An Inside Look at Denver’s Scouting Department

» May 5, 2009 12:36 PM | By Brandon Hoffman

The life of an NBA scout is unglamorous to say the least. While coaches and players reap most of the glory, scouts work tirelessly to uncover as much information as possible about the opponent’s strengths and weaknesses. Long flights and early wakeup times are the norm. Benjamin Hochman of The Denver Post takes us behind the scenes:

The Dallas series ended late last Tuesday night, after which Murphy returned to his hotel in San Antonio and began writing his “thesis paper,” as Iske calls it — the scouting report for Dallas. It was finished in 36 hours, during which Murphy slept about six hours.

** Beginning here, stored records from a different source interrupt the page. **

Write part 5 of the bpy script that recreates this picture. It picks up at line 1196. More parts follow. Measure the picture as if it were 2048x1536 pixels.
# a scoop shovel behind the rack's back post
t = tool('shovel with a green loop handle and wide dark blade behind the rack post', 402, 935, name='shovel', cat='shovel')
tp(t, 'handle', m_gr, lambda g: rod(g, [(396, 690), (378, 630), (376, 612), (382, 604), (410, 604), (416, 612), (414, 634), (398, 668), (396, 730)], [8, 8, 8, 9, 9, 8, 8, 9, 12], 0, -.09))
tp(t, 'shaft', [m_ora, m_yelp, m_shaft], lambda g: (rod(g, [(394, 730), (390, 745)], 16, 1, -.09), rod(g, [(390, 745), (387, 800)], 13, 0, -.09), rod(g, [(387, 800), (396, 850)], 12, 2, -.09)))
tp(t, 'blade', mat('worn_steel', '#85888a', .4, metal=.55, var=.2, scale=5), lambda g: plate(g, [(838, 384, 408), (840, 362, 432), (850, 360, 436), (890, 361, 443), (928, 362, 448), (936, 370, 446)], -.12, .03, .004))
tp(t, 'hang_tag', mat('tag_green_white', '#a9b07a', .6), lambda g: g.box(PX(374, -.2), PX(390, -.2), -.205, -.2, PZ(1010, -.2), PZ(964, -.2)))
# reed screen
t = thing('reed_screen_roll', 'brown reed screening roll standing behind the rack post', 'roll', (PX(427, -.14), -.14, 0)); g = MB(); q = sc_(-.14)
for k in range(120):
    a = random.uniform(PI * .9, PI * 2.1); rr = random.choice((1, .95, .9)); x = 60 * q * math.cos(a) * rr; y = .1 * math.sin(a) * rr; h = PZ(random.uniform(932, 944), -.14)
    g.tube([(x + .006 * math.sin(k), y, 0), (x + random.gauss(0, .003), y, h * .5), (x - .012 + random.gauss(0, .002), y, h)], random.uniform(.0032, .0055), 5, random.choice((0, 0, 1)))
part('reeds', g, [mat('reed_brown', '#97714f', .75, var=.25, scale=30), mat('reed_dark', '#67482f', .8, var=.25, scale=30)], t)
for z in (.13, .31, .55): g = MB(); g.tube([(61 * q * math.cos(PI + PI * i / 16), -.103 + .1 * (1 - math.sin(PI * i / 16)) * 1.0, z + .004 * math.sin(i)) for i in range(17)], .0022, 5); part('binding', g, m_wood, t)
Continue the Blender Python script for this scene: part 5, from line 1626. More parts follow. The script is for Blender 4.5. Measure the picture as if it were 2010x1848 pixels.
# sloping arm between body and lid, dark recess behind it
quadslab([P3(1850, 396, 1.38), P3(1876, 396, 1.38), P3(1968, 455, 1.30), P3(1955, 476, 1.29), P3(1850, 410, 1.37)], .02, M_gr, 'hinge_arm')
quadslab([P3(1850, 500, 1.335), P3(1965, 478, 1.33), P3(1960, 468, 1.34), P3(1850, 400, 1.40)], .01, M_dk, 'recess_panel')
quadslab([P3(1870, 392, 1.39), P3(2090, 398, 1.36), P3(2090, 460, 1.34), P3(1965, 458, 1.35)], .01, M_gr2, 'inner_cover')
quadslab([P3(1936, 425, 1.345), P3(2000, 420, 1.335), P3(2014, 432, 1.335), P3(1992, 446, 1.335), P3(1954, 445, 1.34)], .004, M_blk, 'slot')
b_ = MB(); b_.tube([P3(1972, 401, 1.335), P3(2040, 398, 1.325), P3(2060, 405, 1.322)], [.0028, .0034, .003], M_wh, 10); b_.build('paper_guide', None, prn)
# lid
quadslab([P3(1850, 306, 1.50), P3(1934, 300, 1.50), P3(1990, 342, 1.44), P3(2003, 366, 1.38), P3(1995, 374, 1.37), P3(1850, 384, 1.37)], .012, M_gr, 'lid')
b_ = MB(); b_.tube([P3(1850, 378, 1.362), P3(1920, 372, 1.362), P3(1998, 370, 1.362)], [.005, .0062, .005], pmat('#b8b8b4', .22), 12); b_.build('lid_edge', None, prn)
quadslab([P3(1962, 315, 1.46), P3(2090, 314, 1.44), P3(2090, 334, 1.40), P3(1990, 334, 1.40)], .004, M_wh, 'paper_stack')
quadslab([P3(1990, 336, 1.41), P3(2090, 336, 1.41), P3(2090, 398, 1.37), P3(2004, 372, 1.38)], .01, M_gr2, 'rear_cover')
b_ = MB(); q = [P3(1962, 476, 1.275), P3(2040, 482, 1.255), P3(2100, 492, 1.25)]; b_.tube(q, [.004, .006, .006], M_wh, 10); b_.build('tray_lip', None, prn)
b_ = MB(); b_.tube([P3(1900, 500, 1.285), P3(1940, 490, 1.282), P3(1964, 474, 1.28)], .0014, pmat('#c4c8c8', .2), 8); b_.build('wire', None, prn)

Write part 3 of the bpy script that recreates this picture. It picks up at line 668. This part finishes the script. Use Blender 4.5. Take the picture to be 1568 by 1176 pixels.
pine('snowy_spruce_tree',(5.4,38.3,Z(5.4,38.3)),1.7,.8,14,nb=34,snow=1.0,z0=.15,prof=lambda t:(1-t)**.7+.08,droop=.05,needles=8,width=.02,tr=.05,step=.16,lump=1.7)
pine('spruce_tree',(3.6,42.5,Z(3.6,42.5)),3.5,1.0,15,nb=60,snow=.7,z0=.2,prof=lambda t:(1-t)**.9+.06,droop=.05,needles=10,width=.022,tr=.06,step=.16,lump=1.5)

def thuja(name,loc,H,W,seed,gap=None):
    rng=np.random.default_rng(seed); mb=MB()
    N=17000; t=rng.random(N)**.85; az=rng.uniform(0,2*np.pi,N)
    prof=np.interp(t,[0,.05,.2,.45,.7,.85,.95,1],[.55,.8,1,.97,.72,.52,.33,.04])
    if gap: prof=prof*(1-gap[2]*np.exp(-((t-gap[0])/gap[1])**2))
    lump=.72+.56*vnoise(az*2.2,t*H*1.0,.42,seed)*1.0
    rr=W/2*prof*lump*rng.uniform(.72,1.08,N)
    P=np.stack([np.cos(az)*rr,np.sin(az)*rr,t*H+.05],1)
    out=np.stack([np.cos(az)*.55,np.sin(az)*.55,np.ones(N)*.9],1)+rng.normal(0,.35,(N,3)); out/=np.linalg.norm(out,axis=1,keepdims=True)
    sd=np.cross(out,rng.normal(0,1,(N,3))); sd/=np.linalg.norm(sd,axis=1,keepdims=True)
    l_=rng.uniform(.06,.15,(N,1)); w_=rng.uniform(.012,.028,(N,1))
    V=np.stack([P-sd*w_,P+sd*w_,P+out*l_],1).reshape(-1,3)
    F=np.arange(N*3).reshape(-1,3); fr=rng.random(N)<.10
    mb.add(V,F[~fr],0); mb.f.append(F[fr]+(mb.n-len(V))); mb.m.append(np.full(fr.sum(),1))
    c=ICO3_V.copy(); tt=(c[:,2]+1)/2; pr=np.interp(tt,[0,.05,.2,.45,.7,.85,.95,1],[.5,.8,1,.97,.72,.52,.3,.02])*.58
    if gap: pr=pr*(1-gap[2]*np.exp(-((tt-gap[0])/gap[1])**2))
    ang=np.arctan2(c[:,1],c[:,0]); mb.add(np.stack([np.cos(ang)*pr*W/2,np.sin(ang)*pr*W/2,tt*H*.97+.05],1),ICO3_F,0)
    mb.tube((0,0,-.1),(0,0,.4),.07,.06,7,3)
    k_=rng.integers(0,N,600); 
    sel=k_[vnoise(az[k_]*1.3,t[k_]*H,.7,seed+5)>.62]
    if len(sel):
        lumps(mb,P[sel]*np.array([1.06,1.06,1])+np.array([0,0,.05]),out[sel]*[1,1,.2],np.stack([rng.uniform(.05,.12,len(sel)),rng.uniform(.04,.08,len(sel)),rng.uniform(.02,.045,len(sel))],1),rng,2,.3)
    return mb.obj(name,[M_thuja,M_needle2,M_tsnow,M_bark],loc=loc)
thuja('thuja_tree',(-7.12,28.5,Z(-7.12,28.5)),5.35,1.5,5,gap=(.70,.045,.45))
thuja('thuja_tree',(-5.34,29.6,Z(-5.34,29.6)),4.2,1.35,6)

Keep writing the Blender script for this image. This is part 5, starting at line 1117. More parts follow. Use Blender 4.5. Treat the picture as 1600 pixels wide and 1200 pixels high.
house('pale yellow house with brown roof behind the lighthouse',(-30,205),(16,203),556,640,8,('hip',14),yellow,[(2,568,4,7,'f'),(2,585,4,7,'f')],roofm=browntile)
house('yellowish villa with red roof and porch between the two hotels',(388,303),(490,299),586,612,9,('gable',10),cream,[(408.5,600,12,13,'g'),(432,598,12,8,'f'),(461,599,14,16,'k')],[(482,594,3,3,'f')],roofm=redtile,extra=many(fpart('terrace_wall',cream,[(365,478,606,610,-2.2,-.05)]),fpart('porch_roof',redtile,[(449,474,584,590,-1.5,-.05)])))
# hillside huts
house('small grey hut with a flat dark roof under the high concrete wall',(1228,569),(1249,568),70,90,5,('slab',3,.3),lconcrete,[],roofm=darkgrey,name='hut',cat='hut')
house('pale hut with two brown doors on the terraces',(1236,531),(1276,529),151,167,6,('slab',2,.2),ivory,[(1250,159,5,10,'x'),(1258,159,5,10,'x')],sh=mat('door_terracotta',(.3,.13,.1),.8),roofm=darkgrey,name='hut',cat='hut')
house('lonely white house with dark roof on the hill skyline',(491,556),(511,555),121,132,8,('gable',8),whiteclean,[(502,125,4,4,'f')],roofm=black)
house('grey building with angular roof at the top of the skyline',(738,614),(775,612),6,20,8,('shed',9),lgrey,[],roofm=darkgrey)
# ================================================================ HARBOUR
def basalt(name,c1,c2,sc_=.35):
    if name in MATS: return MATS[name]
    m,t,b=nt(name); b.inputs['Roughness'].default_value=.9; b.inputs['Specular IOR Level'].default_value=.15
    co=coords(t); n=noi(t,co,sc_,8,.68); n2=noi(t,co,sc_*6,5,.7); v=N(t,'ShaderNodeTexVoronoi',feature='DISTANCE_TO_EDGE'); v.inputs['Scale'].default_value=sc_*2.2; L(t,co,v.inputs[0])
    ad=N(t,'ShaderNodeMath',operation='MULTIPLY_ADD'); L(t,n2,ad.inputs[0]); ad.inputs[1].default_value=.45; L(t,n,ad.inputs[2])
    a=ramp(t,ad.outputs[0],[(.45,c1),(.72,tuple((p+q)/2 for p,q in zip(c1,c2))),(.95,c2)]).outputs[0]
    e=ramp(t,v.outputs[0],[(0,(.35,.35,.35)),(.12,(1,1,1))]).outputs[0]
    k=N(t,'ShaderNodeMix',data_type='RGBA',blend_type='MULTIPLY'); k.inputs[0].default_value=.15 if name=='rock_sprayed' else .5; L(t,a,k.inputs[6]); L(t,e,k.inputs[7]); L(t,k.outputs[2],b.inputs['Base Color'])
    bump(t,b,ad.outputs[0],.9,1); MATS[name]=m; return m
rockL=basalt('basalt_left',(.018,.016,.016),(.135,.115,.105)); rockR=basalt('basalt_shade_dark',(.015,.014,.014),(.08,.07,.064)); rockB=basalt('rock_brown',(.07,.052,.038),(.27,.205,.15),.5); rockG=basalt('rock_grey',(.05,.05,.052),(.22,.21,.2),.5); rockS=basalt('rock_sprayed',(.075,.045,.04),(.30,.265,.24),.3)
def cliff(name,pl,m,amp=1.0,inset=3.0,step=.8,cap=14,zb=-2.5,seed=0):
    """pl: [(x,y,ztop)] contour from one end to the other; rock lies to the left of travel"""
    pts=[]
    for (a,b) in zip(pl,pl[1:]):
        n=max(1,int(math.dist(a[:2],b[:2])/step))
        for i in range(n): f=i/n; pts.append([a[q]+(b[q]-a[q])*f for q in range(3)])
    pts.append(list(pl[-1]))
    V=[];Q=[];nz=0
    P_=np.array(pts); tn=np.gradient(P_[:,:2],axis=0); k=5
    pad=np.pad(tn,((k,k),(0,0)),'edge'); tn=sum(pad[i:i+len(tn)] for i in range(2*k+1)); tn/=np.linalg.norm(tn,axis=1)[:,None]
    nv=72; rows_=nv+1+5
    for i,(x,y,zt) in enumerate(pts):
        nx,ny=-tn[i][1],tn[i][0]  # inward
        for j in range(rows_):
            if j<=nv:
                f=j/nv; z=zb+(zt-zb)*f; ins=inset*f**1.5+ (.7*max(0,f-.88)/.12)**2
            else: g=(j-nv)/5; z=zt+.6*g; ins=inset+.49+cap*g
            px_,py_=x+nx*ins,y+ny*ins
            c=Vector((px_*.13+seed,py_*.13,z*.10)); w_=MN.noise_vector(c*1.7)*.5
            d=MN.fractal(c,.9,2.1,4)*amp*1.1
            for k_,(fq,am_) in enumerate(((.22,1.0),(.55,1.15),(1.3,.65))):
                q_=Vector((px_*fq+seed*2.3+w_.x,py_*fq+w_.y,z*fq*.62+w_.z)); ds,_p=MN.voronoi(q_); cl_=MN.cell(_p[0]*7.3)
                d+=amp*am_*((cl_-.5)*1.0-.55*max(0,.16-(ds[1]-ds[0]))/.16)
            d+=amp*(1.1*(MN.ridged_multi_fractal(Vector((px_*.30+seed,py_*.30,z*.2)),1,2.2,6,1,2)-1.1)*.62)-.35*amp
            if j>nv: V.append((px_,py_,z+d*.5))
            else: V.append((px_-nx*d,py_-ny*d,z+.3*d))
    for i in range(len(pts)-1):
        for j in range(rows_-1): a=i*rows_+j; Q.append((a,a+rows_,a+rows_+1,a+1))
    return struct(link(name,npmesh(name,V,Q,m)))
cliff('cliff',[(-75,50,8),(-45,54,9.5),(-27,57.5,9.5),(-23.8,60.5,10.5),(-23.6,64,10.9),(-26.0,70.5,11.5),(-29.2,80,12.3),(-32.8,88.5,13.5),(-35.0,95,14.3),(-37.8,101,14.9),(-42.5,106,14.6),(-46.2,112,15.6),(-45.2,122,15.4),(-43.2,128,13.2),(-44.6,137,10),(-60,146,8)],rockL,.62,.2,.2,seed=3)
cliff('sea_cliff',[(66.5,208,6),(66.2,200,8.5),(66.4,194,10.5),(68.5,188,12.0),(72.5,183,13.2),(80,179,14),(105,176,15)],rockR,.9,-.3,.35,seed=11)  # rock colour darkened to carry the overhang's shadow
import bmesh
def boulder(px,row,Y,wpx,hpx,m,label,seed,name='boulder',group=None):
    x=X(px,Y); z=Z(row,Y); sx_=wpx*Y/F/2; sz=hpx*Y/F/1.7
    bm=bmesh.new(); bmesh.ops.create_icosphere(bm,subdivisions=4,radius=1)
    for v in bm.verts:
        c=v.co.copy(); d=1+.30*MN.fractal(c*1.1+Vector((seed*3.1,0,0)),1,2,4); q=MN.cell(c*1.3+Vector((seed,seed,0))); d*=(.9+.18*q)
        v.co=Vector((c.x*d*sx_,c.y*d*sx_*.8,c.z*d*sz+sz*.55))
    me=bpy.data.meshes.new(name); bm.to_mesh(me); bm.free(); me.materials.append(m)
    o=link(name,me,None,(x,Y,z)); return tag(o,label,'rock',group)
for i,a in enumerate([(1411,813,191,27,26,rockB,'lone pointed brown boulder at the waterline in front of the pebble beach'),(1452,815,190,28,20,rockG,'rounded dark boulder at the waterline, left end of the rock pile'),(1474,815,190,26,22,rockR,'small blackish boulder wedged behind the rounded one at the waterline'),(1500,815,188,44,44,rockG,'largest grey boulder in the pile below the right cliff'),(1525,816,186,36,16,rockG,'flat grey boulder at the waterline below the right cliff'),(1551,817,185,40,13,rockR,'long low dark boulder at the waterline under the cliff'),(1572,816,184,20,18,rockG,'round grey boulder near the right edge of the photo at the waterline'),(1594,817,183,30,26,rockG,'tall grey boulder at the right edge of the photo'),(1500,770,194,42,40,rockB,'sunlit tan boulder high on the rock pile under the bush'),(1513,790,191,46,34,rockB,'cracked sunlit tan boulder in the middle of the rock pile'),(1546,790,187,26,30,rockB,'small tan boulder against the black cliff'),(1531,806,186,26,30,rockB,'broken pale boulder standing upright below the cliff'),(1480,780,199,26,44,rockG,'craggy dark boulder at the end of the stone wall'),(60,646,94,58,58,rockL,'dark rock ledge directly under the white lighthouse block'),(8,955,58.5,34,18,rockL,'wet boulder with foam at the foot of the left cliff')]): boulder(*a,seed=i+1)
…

The report, more than an inch thick, features a write-up of each player’s tendencies. (Nowitzki favors shooting from the top of the key, and, for goodness’ sake, don’t let Jason Terry shoot a 3-ball from the corner.) Then there are the play names, four pages of more than 100 possible Dallas play calls (such as V-series, V-down, V-twist, Zipper and Fist-up), and there are extensive computerized diagrams of each Mavericks play, a modern-day chalkboard.

Also in the report are statistics, a blizzard of black-and-white digits. Box scores of prior games. Pages and pages of quantifiable trends, player shooting charts and conclusions drawn by Dean Oliver, the Nuggets’ director of quantitative analysis, such as “team ranking in half-court defense, not including defense immediately after allowing an offensive board,” in which, as you probably already knew, Denver ranked eighth in the
NBA.

The dungeon door opened, revealing an inside looking much like a sports bar, with different-sized televisions plastered on the wall and young adults hanging out, talking sports. It’s the Nuggets’ video room, where Murphy and Iske collaborate with video coordinators Nate Anderson and Jesse Mermuys to bring scouting to the big screen.

The video room features seven DVD players, seven VCRs and has satellites so the boys can record everything from NBA games to the Arizona Wildcats. Each Nuggets coach has a MacBook, and the video guys tailor-make DVDs so coaches can easily access the insight gained from Iske and Murphy’s scouting reports, then show the players on computers exactly what Dallas is up to.